[WHAT TO DO]
Copy out every line exactly as given.
###
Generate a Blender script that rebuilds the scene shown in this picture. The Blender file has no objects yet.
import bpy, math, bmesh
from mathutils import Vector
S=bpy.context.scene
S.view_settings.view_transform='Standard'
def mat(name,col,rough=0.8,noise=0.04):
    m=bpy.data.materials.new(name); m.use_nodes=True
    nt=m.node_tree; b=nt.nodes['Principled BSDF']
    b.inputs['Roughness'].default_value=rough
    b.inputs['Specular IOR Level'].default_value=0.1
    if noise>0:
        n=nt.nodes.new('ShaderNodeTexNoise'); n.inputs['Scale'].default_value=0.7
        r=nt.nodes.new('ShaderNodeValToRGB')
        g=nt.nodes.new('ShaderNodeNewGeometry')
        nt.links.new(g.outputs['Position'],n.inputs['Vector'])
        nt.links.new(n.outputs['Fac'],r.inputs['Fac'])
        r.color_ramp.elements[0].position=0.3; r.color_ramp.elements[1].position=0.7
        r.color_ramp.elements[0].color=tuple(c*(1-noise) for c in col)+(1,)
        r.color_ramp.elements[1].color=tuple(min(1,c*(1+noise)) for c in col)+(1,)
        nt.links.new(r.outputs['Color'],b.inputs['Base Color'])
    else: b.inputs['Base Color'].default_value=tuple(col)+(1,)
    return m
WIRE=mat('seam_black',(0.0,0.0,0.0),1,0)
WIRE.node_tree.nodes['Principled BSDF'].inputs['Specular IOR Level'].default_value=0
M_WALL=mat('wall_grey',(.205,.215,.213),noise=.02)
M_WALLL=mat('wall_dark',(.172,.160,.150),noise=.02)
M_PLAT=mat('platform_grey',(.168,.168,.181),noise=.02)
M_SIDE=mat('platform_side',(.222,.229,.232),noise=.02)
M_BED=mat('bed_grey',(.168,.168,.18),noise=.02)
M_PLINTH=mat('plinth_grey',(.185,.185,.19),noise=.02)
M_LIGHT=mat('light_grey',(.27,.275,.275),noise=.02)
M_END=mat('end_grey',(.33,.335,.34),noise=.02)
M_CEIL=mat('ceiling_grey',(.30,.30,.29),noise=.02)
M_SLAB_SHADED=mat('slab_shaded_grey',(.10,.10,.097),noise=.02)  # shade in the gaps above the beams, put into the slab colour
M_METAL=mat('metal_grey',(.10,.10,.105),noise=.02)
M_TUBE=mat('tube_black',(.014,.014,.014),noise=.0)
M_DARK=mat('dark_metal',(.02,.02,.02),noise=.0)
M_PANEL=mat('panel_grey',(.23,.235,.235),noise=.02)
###
[RESPONSE FOR THIS EXERCISE]
Generate a Blender script that rebuilds the scene shown in this picture. The Blender file has no objects yet.
import bpy, math, bmesh
from mathutils import Vector
S=bpy.context.scene
S.view_settings.view_transform='Standard'
def mat(name,col,rough=0.8,noise=0.04):
    m=bpy.data.materials.new(name); m.use_nodes=True
    nt=m.node_tree; b=nt.nodes['Principled BSDF']
    b.inputs['Roughness'].default_value=rough
    b.inputs['Specular IOR Level'].default_value=0.1
    if noise>0:
        n=nt.nodes.new('ShaderNodeTexNoise'); n.inputs['Scale'].default_value=0.7
        r=nt.nodes.new('ShaderNodeValToRGB')
        g=nt.nodes.new('ShaderNodeNewGeometry')
        nt.links.new(g.outputs['Position'],n.inputs['Vector'])
        nt.links.new(n.outputs['Fac'],r.inputs['Fac'])
        r.color_ramp.elements[0].position=0.3; r.color_ramp.elements[1].position=0.7
        r.color_ramp.elements[0].color=tuple(c*(1-noise) for c in col)+(1,)
        r.color_ramp.elements[1].color=tuple(min(1,c*(1+noise)) for c in col)+(1,)
        nt.links.new(r.outputs['Color'],b.inputs['Base Color'])
    else: b.inputs['Base Color'].default_value=tuple(col)+(1,)
    return m
WIRE=mat('seam_black',(0.0,0.0,0.0),1,0)
WIRE.node_tree.nodes['Principled BSDF'].inputs['Specular IOR Level'].default_value=0
M_WALL=mat('wall_grey',(.205,.215,.213),noise=.02)
M_WALLL=mat('wall_dark',(.172,.160,.150),noise=.02)
M_PLAT=mat('platform_grey',(.168,.168,.181),noise=.02)
M_SIDE=mat('platform_side',(.222,.229,.232),noise=.02)
M_BED=mat('bed_grey',(.168,.168,.18),noise=.02)
M_PLINTH=mat('plinth_grey',(.185,.185,.19),noise=.02)
M_LIGHT=mat('light_grey',(.27,.275,.275),noise=.02)
M_END=mat('end_grey',(.33,.335,.34),noise=.02)
M_CEIL=mat('ceiling_grey',(.30,.30,.29),noise=.02)
M_SLAB_SHADED=mat('slab_shaded_grey',(.10,.10,.097),noise=.02)  # shade in the gaps above the beams, put into the slab colour
M_METAL=mat('metal_grey',(.10,.10,.105),noise=.02)
M_TUBE=mat('tube_black',(.014,.014,.014),noise=.0)
M_DARK=mat('dark_metal',(.02,.02,.02),noise=.0)
M_PANEL=mat('panel_grey',(.23,.235,.235),noise=.02)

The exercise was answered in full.